We also conclude that defendant has failed to make a showing of surprise or prejudice as to Dr. Khan. The trial judge told defendant that he would have an opportunity to interview Dr. Khan before he testified. The judge also said that defendant would be given additional time to investigate if he felt it was necessary. The record does not indicate that defendant took advantage of these opportunities. Under the circumstances, there is no showing that the trial court abused its discretion in allowing Dr. Khan to testify.

Lastly, defendant argues that his election to be tried by a jury was not knowingly made because at the time of his election, he was not aware that the gun and cartridges had been destroyed, that the ballistics report existed, and that Dr. Khan was going to testify. Initially, we note that defendant did not raise this issue at trial or in his post-trial motion, and therefore, he has failed to preserve the issue for review. (See People v. Blackwell (1979), 76 Ill. App. 3d 371, 381, 394 N.E.2d 1329, 1337.) In fact, defendant learned about the destruction of the gun and cartridges prior to trial, but he did not attempt to change his election to a bench trial.

As discussed above, defendant was not prejudiced by the absence or late disclosure of the evidence about which he complains. This case is distinguishable from People v. Norris (1978), 62 Ill. App. 3d 228, 379 N.E.2d 80, a case cited by defendant.
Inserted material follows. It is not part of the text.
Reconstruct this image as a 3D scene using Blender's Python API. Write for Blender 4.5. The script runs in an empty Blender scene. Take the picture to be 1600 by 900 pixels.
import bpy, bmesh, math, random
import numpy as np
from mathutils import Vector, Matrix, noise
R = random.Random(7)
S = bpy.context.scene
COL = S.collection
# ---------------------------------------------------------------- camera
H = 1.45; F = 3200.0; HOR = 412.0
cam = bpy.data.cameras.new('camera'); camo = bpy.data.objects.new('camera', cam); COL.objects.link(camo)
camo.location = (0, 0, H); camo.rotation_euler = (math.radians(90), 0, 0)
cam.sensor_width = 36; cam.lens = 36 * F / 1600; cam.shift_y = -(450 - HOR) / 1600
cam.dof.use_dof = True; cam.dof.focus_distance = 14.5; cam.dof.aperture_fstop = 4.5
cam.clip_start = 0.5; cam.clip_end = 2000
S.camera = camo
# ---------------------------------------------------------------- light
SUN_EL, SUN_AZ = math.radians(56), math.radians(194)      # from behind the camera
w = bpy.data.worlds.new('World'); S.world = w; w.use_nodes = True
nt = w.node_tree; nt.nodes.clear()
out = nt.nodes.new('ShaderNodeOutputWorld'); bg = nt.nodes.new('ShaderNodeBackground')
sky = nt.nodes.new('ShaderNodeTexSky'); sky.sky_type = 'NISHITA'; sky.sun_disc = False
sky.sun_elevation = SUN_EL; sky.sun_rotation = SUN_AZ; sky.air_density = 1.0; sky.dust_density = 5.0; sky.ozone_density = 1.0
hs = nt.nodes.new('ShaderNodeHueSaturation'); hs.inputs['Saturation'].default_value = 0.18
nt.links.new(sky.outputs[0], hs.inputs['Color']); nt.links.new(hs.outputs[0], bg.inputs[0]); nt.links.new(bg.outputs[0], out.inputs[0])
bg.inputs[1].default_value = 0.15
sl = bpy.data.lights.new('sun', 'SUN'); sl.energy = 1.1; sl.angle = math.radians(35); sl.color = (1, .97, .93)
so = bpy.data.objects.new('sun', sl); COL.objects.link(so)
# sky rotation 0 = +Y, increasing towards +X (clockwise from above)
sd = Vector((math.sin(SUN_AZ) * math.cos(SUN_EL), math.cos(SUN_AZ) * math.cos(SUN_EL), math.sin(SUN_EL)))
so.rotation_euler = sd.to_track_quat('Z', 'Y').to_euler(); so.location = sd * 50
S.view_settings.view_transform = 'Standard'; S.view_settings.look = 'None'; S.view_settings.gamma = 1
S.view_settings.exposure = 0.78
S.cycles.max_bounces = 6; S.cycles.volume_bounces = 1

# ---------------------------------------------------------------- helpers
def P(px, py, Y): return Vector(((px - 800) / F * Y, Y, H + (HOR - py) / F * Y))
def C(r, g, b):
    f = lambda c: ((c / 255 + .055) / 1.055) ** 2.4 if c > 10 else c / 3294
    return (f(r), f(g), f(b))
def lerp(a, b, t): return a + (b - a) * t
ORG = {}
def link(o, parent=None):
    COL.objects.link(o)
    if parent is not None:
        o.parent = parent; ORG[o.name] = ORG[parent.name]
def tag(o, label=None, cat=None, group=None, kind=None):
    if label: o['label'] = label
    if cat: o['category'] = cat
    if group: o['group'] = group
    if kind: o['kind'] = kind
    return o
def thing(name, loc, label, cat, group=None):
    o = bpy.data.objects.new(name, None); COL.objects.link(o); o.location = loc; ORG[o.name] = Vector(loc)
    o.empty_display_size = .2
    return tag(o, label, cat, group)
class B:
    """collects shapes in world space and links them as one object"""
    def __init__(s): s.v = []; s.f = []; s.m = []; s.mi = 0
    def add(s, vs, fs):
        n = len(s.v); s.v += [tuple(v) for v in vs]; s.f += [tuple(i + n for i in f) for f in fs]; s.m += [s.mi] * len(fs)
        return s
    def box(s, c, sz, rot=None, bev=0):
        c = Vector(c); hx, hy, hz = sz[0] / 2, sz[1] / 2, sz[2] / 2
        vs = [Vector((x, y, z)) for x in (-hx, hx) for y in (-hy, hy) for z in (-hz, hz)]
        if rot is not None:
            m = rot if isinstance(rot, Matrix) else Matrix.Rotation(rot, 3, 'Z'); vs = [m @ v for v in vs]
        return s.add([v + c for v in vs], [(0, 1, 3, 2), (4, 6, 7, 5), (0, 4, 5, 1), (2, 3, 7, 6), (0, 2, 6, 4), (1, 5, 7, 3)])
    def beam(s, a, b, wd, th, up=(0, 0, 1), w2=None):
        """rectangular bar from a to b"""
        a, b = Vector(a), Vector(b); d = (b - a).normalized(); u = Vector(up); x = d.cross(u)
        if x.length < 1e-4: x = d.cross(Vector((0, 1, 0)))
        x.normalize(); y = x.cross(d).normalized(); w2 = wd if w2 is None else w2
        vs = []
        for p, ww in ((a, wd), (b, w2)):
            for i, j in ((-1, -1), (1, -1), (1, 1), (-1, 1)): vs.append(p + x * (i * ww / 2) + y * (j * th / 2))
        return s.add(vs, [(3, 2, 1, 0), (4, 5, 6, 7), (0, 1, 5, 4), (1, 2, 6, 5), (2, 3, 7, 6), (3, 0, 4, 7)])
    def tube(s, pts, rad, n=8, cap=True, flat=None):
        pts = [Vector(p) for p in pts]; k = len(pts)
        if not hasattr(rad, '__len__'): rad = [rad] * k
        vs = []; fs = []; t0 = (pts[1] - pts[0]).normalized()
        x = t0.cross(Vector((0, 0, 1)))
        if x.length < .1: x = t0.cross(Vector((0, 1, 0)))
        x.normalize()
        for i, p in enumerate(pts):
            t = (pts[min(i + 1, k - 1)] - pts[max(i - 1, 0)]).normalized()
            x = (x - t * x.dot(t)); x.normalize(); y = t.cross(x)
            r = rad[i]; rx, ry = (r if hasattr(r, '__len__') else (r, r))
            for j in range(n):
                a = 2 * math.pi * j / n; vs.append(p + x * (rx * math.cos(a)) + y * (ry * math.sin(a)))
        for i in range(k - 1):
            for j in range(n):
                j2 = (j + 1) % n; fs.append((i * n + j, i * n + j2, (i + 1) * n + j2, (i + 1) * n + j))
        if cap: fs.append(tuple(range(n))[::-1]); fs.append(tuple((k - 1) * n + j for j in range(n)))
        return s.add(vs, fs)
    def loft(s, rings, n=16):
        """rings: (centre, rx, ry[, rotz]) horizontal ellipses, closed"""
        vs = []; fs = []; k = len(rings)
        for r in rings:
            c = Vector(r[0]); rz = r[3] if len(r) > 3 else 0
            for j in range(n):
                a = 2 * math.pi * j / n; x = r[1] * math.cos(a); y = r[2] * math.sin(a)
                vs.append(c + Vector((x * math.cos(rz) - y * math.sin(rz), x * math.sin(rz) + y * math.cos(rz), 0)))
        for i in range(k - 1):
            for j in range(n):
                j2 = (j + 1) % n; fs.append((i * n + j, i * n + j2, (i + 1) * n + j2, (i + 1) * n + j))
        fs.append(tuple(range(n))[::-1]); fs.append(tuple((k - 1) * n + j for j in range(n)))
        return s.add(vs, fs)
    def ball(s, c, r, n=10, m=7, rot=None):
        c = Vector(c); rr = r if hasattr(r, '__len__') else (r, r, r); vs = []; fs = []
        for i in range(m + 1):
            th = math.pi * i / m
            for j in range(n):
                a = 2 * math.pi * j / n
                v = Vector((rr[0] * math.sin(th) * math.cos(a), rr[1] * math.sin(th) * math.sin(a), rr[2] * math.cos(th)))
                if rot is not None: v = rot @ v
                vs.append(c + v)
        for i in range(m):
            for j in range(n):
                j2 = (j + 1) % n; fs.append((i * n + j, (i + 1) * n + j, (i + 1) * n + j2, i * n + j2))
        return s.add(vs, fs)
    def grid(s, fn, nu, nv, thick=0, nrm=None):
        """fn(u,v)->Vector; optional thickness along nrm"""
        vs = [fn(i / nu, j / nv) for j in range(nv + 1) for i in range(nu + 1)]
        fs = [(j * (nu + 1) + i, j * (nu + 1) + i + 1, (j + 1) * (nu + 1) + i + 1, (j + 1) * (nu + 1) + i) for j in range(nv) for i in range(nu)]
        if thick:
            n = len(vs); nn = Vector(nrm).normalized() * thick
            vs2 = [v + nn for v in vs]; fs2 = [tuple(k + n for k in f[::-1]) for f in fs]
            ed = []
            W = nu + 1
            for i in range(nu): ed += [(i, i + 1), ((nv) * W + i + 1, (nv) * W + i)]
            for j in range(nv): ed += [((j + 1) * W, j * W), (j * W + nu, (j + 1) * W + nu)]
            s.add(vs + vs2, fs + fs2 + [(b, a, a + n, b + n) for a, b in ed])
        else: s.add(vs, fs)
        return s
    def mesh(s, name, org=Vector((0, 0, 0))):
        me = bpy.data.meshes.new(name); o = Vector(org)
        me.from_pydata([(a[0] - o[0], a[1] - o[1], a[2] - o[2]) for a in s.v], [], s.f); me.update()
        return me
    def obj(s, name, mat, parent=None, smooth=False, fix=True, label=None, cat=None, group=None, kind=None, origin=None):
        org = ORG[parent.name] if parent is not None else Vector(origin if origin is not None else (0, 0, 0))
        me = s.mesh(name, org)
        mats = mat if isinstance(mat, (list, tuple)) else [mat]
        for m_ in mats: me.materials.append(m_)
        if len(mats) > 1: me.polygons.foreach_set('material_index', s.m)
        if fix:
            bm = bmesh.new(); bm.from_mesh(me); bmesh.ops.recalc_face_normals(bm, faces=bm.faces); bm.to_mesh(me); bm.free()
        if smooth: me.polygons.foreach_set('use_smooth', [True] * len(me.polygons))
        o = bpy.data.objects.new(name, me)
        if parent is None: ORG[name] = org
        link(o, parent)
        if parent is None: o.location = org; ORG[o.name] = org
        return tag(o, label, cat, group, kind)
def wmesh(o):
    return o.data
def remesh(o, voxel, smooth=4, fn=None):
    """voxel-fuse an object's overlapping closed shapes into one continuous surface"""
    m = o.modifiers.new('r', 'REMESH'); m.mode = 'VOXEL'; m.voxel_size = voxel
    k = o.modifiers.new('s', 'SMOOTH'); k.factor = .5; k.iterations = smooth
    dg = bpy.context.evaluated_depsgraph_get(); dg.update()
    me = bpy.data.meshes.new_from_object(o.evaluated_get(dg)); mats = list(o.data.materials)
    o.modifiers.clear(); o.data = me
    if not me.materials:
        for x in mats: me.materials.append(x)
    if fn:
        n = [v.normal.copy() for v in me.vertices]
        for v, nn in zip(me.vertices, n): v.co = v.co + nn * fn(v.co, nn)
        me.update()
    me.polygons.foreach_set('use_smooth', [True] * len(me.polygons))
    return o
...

In Norris, defendant had waived a jury trial based on the alleged belief that there were no eyewitnesses to the crime and that all the evidence against him was circumstantial. The State moved to amend its list of witnesses after defendant waived a jury trial and opening statements were made; the motion was granted. One of the added witnesses testified that he saw defendant pull a gun, and another added witness testified that he saw defendant shoot the deceased. Defendant moved for a mistrial after the testimony of the witness who saw defendant pull a gun, but the motion was denied. The appellate court held that the trial court should have declared a mistrial because defendant was unaware of the most damaging evidence against him at the time he waived his right to a jury trial. The court stated that the additional evidence surprised and prejudiced defendant. Here, defendant did not move for a mistrial based on his unknowing election of a jury trial when he became aware of the destruction of the ¡gun and cartridges, the existence of the ballistics report or the fact that Dr. Kahn would testify. *1024Also, the undisclosed and destroyed evidence did not surprise or prejudice defendant here. Therefore, defendant’s contention is without merit. Accordingly, the judgment of the trial court is affirmed.


WHITE, P. J., and McNAMARA, J., concur.